La fin d'une époque, quelques vies simples qui vont se desséchant au terme des jours, des lieux qu'on habite et qu'on imprègne de son âme avant qu'un beau matin, quelqu'un s'avise de réécrire le territoire à grands coups de bulldozer. Voilà les quelques pistes que l'écrivain Xavier Houssin explore, avec sobriété et pudeur, dans le bref roman "16, rue d'Avelghem", publié en 2004 par Buchet/Chastel et lauréat, la même année, du prix Marguerite-Audoux.
Bref, ce roman l'est assurément, puisqu'il pèse 153 pages tout mouillé. Cette brièveté se retrouve dans la faible longueur des chapitres et dans le choix, de la part de l'auteur, d'écrire en phrases courtes. Tout, dans ces options stylistiques, dit au lecteur la fugacité de choses et des êtres. Au niveau narratif, cela se retrouve dans l'omniprésence des morts, parfois celles d'enfants en bas âge, voire d'un poussin qu'on vient d'acquérir. Les évocations de la guerre sont aussi là pour rappeler la brièveté et l'arbitraire de la vie, de même que le fait que dans la rue d'Avelghem, où se tient l'action, se trouve également un cimetière, avec un carré réservé aux enfants.
Pourtant, si brève et fugace qu'elle soit, la vie mérite d'être donnée, suscitée, protégée, développée. Dans "16, rue d'Avelghem", elle est tractée par la figure de Joseph Lapierre, père de famille à l'ancienne mais très actif, qui fait pousser son jardin et s'investit beaucoup pour que sa demeure soit plus belle, plus agréable. Et puis il y a les enfants, les animaux qu'on élève (des poulets, en particulier). Par ailleurs, Dieu et la religion catholique sont omniprésents, comme la promesse d'un au-delà meilleur, par exemple à l'occasion des funérailles de Joseph. Et bien sûr, habitée, la maison acquiert pour ainsi dire une vie propre.
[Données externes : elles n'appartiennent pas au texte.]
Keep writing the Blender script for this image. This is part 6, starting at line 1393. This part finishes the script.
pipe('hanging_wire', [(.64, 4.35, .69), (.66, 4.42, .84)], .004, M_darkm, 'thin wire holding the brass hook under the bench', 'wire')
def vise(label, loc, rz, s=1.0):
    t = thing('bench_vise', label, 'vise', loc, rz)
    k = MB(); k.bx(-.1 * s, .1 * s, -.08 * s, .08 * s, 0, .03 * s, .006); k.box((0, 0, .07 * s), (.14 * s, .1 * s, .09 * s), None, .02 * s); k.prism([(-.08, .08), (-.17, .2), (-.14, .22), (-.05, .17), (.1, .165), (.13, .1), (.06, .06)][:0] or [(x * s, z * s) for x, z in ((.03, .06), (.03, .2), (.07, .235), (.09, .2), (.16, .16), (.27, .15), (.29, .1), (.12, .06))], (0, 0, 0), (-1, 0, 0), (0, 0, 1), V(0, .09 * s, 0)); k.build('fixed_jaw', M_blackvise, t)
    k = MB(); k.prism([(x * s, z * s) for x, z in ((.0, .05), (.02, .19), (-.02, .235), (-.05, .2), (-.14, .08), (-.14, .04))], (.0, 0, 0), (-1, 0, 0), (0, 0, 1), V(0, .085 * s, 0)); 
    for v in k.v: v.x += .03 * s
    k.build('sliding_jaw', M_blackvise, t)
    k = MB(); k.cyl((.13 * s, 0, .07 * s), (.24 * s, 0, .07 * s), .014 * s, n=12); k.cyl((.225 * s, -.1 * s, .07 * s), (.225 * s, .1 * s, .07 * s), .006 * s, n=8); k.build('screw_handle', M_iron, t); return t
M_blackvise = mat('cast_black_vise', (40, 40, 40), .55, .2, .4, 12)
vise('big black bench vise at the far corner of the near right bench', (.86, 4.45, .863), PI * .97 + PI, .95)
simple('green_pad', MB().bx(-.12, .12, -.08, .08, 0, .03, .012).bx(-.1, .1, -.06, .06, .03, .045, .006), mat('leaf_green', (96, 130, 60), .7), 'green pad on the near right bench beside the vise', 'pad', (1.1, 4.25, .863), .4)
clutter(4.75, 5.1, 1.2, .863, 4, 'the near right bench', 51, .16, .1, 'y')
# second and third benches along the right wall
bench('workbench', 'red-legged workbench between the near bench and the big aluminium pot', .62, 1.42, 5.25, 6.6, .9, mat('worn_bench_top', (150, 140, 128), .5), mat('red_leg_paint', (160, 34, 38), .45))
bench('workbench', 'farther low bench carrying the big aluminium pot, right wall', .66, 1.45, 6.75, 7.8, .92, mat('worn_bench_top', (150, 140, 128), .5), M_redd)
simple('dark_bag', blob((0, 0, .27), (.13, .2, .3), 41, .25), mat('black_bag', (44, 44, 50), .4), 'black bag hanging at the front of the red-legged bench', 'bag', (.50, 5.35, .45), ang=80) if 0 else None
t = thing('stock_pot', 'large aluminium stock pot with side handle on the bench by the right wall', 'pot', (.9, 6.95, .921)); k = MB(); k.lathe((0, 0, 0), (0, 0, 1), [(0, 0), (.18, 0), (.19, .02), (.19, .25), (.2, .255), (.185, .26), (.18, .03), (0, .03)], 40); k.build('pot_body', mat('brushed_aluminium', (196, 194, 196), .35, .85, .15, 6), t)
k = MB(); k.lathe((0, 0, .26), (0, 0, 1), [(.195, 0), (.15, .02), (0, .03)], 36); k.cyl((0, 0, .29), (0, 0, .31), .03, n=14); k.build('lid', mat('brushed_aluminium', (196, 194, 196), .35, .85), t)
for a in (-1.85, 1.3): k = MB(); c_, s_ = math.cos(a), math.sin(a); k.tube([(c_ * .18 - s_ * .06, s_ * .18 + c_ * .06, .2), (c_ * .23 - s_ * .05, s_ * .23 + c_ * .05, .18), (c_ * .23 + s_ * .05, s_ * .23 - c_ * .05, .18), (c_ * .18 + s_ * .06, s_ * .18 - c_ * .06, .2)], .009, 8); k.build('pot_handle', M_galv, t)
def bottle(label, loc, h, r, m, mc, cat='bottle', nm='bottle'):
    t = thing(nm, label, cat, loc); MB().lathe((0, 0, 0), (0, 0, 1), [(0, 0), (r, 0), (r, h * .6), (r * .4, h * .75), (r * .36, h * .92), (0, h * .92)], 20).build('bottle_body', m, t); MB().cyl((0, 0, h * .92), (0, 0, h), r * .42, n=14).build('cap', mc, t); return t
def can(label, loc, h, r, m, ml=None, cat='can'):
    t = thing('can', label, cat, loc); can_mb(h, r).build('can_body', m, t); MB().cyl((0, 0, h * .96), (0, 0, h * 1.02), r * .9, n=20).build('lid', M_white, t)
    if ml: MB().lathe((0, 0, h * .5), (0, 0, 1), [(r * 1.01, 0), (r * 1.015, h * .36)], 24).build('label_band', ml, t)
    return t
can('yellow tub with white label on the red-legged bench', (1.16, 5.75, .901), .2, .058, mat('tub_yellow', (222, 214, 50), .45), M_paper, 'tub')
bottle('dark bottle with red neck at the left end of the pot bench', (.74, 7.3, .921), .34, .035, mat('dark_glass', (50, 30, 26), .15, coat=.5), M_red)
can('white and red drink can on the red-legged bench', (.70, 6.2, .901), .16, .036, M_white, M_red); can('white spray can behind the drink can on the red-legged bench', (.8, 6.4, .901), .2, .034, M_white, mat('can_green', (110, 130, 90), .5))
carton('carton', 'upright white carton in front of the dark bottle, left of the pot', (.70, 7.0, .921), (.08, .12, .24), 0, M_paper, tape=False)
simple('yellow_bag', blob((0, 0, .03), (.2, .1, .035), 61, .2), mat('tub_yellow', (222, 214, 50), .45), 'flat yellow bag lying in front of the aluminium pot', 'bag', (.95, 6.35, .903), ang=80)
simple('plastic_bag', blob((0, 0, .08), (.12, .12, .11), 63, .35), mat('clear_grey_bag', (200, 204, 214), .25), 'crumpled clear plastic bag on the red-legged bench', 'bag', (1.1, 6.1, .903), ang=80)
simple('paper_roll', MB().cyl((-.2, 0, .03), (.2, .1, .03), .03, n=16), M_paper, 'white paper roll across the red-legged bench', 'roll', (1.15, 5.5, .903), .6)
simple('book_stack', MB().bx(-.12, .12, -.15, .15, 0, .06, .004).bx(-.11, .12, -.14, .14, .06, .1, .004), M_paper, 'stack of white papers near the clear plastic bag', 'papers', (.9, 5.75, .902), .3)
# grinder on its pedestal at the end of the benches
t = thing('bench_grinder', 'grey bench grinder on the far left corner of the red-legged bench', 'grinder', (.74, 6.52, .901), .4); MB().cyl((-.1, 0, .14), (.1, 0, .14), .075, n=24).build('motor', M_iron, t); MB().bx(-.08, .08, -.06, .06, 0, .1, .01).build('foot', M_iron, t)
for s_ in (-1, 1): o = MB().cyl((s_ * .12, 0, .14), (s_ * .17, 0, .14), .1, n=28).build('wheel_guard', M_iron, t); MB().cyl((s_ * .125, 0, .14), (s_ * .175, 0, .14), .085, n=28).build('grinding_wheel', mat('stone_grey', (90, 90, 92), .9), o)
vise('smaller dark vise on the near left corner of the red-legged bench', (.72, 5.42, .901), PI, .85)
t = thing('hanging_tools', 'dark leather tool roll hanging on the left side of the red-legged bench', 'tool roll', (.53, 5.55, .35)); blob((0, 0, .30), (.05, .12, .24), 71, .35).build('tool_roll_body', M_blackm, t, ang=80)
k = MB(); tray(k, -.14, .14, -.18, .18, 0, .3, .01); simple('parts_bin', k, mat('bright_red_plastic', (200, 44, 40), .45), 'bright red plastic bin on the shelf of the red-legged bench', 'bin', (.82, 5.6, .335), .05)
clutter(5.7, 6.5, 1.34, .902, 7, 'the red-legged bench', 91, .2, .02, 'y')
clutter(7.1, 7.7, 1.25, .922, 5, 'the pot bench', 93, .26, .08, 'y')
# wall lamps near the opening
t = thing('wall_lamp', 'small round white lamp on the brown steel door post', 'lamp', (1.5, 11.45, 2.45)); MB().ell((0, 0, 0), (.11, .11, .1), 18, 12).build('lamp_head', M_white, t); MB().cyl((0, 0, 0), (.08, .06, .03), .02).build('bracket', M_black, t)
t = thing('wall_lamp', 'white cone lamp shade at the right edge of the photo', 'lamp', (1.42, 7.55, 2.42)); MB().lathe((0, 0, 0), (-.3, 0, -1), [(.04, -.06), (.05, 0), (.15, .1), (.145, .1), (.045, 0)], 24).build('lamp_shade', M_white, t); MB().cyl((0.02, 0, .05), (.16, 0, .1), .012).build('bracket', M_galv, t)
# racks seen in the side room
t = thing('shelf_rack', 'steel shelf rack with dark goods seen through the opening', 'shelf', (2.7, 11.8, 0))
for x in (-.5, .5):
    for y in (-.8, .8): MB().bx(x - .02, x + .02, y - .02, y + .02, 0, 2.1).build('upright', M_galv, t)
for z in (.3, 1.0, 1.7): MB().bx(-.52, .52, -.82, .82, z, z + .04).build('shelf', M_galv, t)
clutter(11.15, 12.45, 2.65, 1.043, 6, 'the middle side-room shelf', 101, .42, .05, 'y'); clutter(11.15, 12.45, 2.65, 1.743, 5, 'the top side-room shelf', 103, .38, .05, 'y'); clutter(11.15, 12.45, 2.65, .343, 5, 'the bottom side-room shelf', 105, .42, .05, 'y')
L'auteur parvient en effet à faire du numéro 16 de la rue d'Avelghem un personnage à part entière de son roman. C'est un lieu qu'il faut apprivoiser, ce qui ne va pas de soi si l'on observe les réticences persistantes d'Angèle, épouse de Joseph, face à ce nouveau logis familial. Chacun y trouve par ailleurs ses marques, lieu de vie ou d'études; chacun l'apprécie à sa façon, lui donne une parcelle de son âme. Et c'est ainsi qu'au terme du récit, le lecteur se retrouve presque triste de voir disparaître ce lieu, ainsi que le quartier historique qui l'entoure (préservé de la guerre, non des promoteurs), au profit de bâtiments "modernes", déjà à leur tour dépassés aujourd'hui.
Loin des grands desseins du monde même si ceux-ci sont présents en arrière-plan avec les échos des deux guerres mondiales, du Front populaire et de l'évolution du tissu industriel de Roubaix, c'est donc des vies simples que ce récit relate, un récit qui s'intéresse aux bonheurs et malheurs minuscules et essentiels, faim, amours, peurs, existences enfin, des gens les plus ordinaires. C'est aussi cela que la brièveté des phrases, des chapitres, du roman même, reflète.
Xavier Houssin, 16, rue d'Avelghem, Paris, Buchet/Chastel, 2004.